Sunday, April 29, 2018

Gellhorn and Hemingway Find Love in the War Torn Spain


A chance meeting in a bar in Key West in 1936 began a friendship and ultimately marriage between Ernest Hemingway and Martha Gellhorn. Martha was a novice writer hoping to become famous. She couldn’t help being drawn to the charismatic Hemingway. Their friendship progressed through phone calls until Ernest announced his intention to go to Spain as a war correspondent.

Martha couldn’t resist the call of adventure. She followed Hemingway to Spain with fifty dollars and a backpack. Martha caught up with Hemingway in Madrid. She still saw him as a friend, but the attraction was strong and soon they were lovers. Being the partner of a famous man wasn’t easy for Martha, an independent woman who wanted her own career.

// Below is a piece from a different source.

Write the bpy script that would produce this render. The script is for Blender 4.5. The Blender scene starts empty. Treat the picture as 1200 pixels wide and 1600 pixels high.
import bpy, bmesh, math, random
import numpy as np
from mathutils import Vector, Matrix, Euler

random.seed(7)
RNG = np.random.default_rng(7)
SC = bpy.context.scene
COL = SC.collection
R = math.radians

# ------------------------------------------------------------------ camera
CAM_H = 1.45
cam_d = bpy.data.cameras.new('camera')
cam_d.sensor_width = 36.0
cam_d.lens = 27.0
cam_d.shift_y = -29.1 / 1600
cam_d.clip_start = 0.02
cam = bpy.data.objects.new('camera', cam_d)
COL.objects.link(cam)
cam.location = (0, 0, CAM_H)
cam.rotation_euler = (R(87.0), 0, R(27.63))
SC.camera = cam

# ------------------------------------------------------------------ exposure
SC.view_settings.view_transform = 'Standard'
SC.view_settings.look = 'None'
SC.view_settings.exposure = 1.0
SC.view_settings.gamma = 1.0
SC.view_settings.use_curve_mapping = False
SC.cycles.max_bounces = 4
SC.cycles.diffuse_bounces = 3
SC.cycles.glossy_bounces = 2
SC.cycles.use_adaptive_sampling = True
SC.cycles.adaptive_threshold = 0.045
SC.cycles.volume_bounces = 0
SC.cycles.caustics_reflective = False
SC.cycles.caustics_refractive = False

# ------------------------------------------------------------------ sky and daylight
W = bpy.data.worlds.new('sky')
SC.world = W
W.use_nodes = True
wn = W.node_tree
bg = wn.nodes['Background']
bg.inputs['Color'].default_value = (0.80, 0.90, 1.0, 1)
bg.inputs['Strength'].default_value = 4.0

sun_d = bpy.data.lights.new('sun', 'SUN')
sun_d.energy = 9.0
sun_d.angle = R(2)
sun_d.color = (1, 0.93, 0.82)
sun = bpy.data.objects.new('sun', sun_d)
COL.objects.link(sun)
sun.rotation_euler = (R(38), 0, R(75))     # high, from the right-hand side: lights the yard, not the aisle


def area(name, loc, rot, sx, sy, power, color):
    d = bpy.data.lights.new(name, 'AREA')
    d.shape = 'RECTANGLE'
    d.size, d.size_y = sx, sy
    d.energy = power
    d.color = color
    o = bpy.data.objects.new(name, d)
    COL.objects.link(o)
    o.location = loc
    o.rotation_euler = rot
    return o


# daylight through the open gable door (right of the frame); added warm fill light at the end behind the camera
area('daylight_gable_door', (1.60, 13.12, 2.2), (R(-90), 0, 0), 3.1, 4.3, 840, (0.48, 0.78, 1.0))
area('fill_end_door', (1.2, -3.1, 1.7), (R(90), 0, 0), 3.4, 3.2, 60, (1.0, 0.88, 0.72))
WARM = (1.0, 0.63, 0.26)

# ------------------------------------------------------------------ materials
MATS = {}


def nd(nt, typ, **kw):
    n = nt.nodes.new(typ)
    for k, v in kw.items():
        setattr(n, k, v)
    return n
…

They married in 1940 and had happy years writing in Havana. Then Hemingway’s most famous book, For Whom the Bell Tolls, was published, and Martha found herself eclipsed by his fame. They struggled for awhile, but the marriage eventually ended in divorce and Martha went on to be a famous war correspondent.

This is a thoroughly engrossing book. I thought the author did an excellent job portraying two strong characters each striving for their own success, but trying to stay together. The book is fiction, but so well done that you can feel the tension of real people.

I did have trouble with some of the author’s descriptions. She seemed to be trying too hard to find unusual ways to describe what Martha was seeing. The descriptions were sometimes so unusual that they broke the flow of the story while I tried to figure out what she was trying to show.

On the whole, this is a very good book. If you enjoy fiction based on the lives of real people, I think you’ll enjoy this one.

I received this book from Net Galley for this review.